Career Profile: Marye Moran

By June 27, 2019 July 15th, 2019 Articles, Careers

Can you tell us a bit about what you do at Carl Marks Advisors?

I’m a restructuring associate, and work on both consulting and investment banking engagements. On a consulting deal, I am involved in the development of operational and financial improvements. Since every distressed company is unique, sometimes I’m doing a cash flow analysis and other days it’s a process improvement plan. Often those clients also need a balance sheet solution, so I partner with our investment banking team to refinance their capital structures or raise new funding.

You were an associate at a large firm previously; how is your experience at CMA different than the one you had there?

Both provide strong opportunities. I was able to get my feet wet at a large firm in a way that made me excited about the future of restructuring, but I knew that I’d have to slowly climb the ranks in a large office. Since pushing myself to grow quickly is a priority for me, I decided to switch to a mid-sized firm, and Carl Marks Advisors has been amazing. I’ve still been able to work on large, complex transactions, but I’ve been able to play a more meaningful role. The management team keeps tabs on the type of work that I do and where I’d like to grow more and then assigns me based on that, so I know I’m an important member of the team even though I’m junior.
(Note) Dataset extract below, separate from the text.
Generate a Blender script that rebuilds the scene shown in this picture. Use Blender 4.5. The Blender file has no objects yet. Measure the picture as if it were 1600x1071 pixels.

What do you wish you could tell yourself when you were graduating from college?

When I was in school, I had no idea of the opportunities that existed in the middle market – I just gravitated toward big names. Today I know that things like team size and company culture are equally important. Carl Marks Advisors has pushed me out of my comfort zone a bit, and that responsibility has helped me grow in ways I didn’t know would be possible when I was just out of college. Today, I can see my career going in several directions, and that’s thanks to the variety of work I’ve been able to do here.

There’s a lot of buzz about building the careers of women in the industry. What do you see as the future for women in restructuring?

I certainly heard horror stories about the “Boys Club” culture of finance before I joined, but I’ve been lucky to work around amazing people who champion quality work over any personal attribute. Of course, I’d love to see more women in leadership positions in the industry, and to that end, I’m excited to be on track to be one of those role models for future women.

Have to end on a fun one: sports team loyalty?

This one doesn’t make me too popular at company outings to Yankee Stadium, but I’m one of the only Red Sox fans from New York.